Nei boschi piemontesi che circondano Alba, un gruppo di uomini – insieme ai loro fedelissimi cani – si dedicano alla ricerca del tartufo bianco, un’attività i cui segreti vengono gelosamente custoditi da generazioni. Il documentario The Truffle Hunters, diretto da Michael Dweck e Gregory Kershaw per la produzione esecutiva di Luca Guadagnino e disponibile per il noleggio su Prime Video, apre una finestra sulla vita di questi instancabili cercatori di tartufi. Nel farlo, il film posa uno sguardo estremamente delicato e sincero, mai canzonatorio o macchiettistico (rischio che non sempre viene scongiurato quando la sensibilità statunitense si approccia a realtà locali europee e italiane nello specifico), riuscendo nell’intento di farci sentire parte di una quotidianità semplice e affascinante.
Carlo, Aurelio e Angelo passano le loro giornate – e soprattutto le loro nottate – in mezzo alla natura, ed è evidente che la ricerca del tartufo è per loro un’attività di contatto e unione con l’ambiente, una ricerca di quiete e silenzio scandita da pazienza e perseveranza. In The Truffle Hunters sono alternati momenti bucolici a momenti di involontaria comicità: la benedizione di Carlo e della sua cagnolina Titina pronunciata dal parroco durante una messa, un bagno o una cena condivisa con il proprio cane, un battibecco tra moglie e marito. La modalità a cui i registi ricorrono è osservativa, mai invadente, sempre rispettosa, ed è sorretta da una fotografia sapiente fatta di simmetrie e attenzione ai dettagli, che forma tanti brevi tableau vivant che regalano un’esperienza di fruizione immersiva.
La colonna sonora alterna brani strumentali a canti popolari – molto spesso intonati dagli stessi cacciatori di tartufi – e pezzi della tradizione musicale italiana. A completare la dimensione sonora del film sono i dialoghi, scanditi e cantilenati da uno strettissimo dialetto piemontese (un consiglio: attivare i sottotitoli). Il film non tralascia l’aspetto più economico del mercato del tartufo: le aste, le fiere, il margine di profitto (enorme) che i commercianti di tartufi riescono a ottenere a spese di questi anziani cercatori che, non avendo mercati di riferimento su cui stabilire il proprio prezzo, si ritrovano ad accettare condizioni di (s)vendita svantaggiose.

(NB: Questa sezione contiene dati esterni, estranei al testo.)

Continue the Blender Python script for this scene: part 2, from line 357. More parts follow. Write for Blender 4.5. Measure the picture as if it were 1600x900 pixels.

The Truffle Hunters mette quindi in luce una precisa gerarchia e una completa dicotomia tra due mondi che vivono dello stesso prodotto, ma in maniera diametralmente opposta: da una parte i grandi assaggiatori di tartufo, come Paolo Stacchini, che guidano degustazioni in ristoranti rinomati e che presiedono a compravendite da migliaia di euro, dall’altra i trifolau nelle loro case, nelle loro vecchie auto o mentre scalano a fatica le colline con i loro cani alla ricerca di tartufo. Questo contatto con l’ambiente non può che portare a un difficoltoso confronto con i tempi che cambiano, le condizioni climatiche e dei terreni di quei boschi (le cui trasformazioni i trifolau toccano con mano ogni giorno), l’imprevedibilità delle piogge, una stagionalità completamente stravolta, un suolo impoverito: tutti ostacoli alla crescita del tartufo. A tale aspetto i registi affiancano momenti fortemente improntati alla poeticità: Angelo decanta le sue poesie e vuole scrivere un manifesto contro le brutture della modernità, Carlo fugge nel cuore della notte al chiaro di luna con la cagnetta Titina nonostante i rimproveri della moglie dopo aver spiegato l’aspetto che più ama della ricerca del tartufo: «La cosa bella è trovare un posto che tu non immaginavi».